Immer wieder sieht sich Karl-Heinz Rummenigge dem Vorwurf der Arroganz ausgesetzt – zuletzt nach der Rede im Münchner Rathaus, als er Oberbürgermeister Ude dafür beschimpfte, seinen Urlaub für die Meisterfeier des FC Bayern nicht unterbrochen zu haben. Rummenigges Image ist das des kaltblütigen Rechners.
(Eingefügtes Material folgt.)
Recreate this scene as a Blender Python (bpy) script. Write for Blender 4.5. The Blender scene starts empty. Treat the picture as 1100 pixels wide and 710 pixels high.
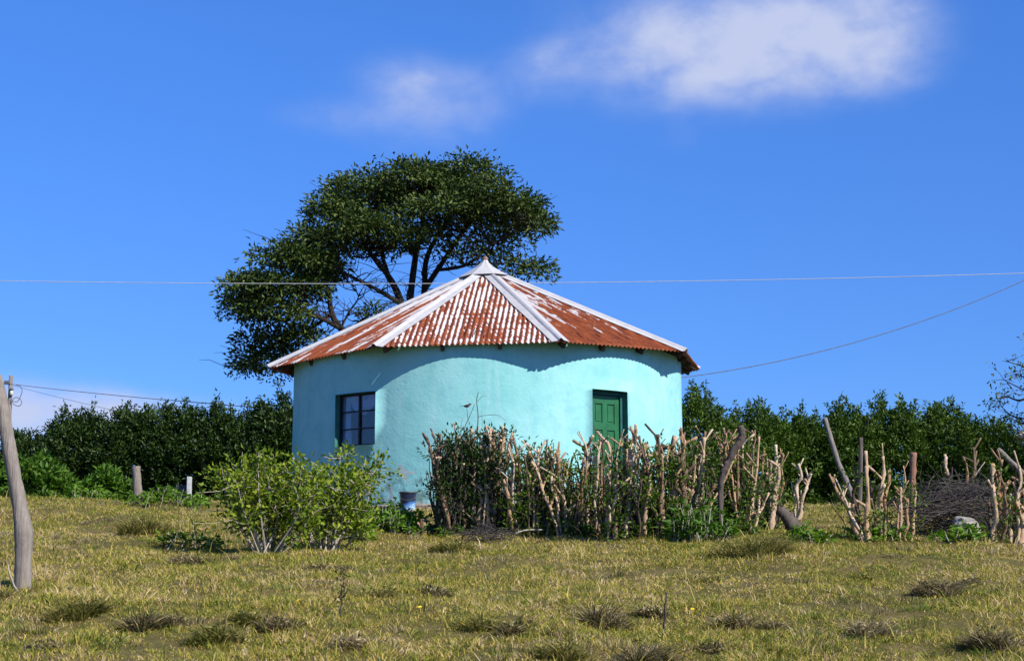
import bpy, math, random
import numpy as np
from mathutils import Vector, Matrix, Quaternion
random.seed(7); rng = np.random.default_rng(11)
PI = math.pi; R_ = math.radians
sc = bpy.context.scene; C = sc.collection

# ------------------------------------------------------------------ camera model (used to turn measured positions into metres)
F = 1800.0; ZC = 1.55; PITCH = math.atan(285/1800.0)
CP, SP = math.cos(PITCH), math.sin(PITCH)
def ray(x, y):
    a, b = (x-550)/F, -(y-355)/F
    return np.array([a, CP-SP*b, SP+CP*b])
def atY(x, y, Y):
    r = ray(x, y); return r*(Y/r[1])+np.array([0, 0, ZC])

# ------------------------------------------------------------------ terrain height
def _hash(ix, iy, s):
    n = (ix*374761393 + iy*668265263 + s*974711) & 0x7fffffff
    n = ((n ^ (n >> 13))*1274126177) & 0x7fffffff
    return ((n ^ (n >> 16)) & 0xffff)/65535.0
def vnoise(x, y, s=0):
    x = np.asarray(x, float); y = np.asarray(y, float)
    ix = np.floor(x).astype(np.int64); iy = np.floor(y).astype(np.int64)
    fx = x-ix; fy = y-iy; fx = fx*fx*(3-2*fx); fy = fy*fy*(3-2*fy)
    a = _hash(ix, iy, s); b = _hash(ix+1, iy, s); c = _hash(ix, iy+1, s); d = _hash(ix+1, iy+1, s)
    return (a*(1-fx)+b*fx)*(1-fy)+(c*(1-fx)+d*fx)*fy-0.5
PY = np.array([-900, -60, 0, 10.6, 15, 18, 21.5, 24, 26.6, 28, 29.5, 33, 45, 60, 90, 200, 900.])
PZ = np.array([-40, -6.5, 0, 1.13, 1.60, 1.92, 2.27, 2.60, 2.92, 3.03, 3.07, 3.07, 3.0, 2.85, 1.5, -8, -40.])
_yy = np.linspace(-900, 900, 36001); _zz = np.interp(_yy, PY, PZ)
_k = np.ones(31)/31; _zz[500:-500] = np.convolve(_zz, _k, 'same')[500:-500]
def gz(x, y):
    x = np.asarray(x, float); y = np.asarray(y, float)
    z = np.interp(y, _yy, _zz)
    near = np.clip(1-np.hypot(x, y-20)/60, 0, 1)
    hut = np.clip((np.hypot(x+0.435, y-30)-3.4)/1.2, 0, 1)
    h = 0.16*vnoise(x/2.3+5, y/2.3, 1)+0.13*vnoise(x/0.9, y/0.9, 2)+0.06*vnoise(x/0.35, y/0.35, 3)
    left = 0.10*np.clip((-x-3)/4, 0, 1)*np.clip((y-20)/6, 0, 1)
    return z + h*near*hut + left
def g(x, y): return float(gz(x, y))
def gnd(px, py, lo=8., hi=40.):
    r = ray(px, py); ys = np.linspace(lo, hi, 3000); t = ys/r[1]
    P = r[None, :]*t[:, None]; P[:, 2] += ZC
    below = np.nonzero(P[:, 2] <= gz(P[:, 0], P[:, 1]))[0]
    i = below[0] if len(below) else int(np.argmin(P[:, 2]-gz(P[:, 0], P[:, 1])))
    return np.array([P[i, 0], P[i, 1], g(P[i, 0], P[i, 1])])

# ------------------------------------------------------------------ object helpers
def tag(o, label=None, cat=None, group=None, kind=None):
    if label: o['label'] = label
    if cat: o['category'] = cat
    if group: o['group'] = group
    if kind: o['kind'] = kind
    return o
def empty(name, loc=(0, 0, 0)):
    o = bpy.data.objects.new(name, None); C.objects.link(o); o.location = loc; o.empty_display_size = .2
    return o
def link(name, me, mat, parent=None, smooth=False):
    if mat is not None:
        for m in (mat if isinstance(mat, (list, tuple)) else [mat]): me.materials.append(m)
    if smooth: me.polygons.foreach_set('use_smooth', np.ones(len(me.polygons), bool))
    o = bpy.data.objects.new(name, me); C.objects.link(o)
    if parent is not None:
        o.parent = parent                       # geometry is given in world metres: shift into the parent's frame
        loc = parent.location.copy(); p = parent.parent
        while p is not None: loc += p.location; p = p.parent
        me.transform(Matrix.Translation(-loc))
    return o
def recenter(o, base):
    """put a top-level mesh's origin at its base"""
    o.data.transform(Matrix.Translation(-Vector(base))); o.location = base; return o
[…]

Tatsächlich sieht er es seit Jahren als wichtigste sportpolitische Aufgabe an, das nach dem Solidaritätsprinzip funktionierende Verteilungssystem der Fernsehgelder im deutschen Profifußball aufzukündigen. »Wir müssen die Besten besser machen, nichts anderes«, hat er einmal in sozialdarwinistischer Manier bekannt.

Wenn man sich fragt, woher Rummenigges streng elitebezogene Politik der Auslese rührt, kann gerade die Herkunft seiner Sprache einen ersten Hinweis liefern. Sie stammt aus dem Vokabular der Motivationstrainer. »Rhetorik ist die Kunst der Erfolgreichen«, lautet das Motto des bekanntesten unter ihnen, Nikolaus B. Enkelmann. Alle Kommunikation in den Dienst der Machtausübung stellen, die Kunst des Redens allein als Kunst der Güteranhäufung definieren: Das ist das Credo dieser zweifelhaften Lehre. Karl-Heinz Rummenigge tritt als ihr folgsamster Schüler auf.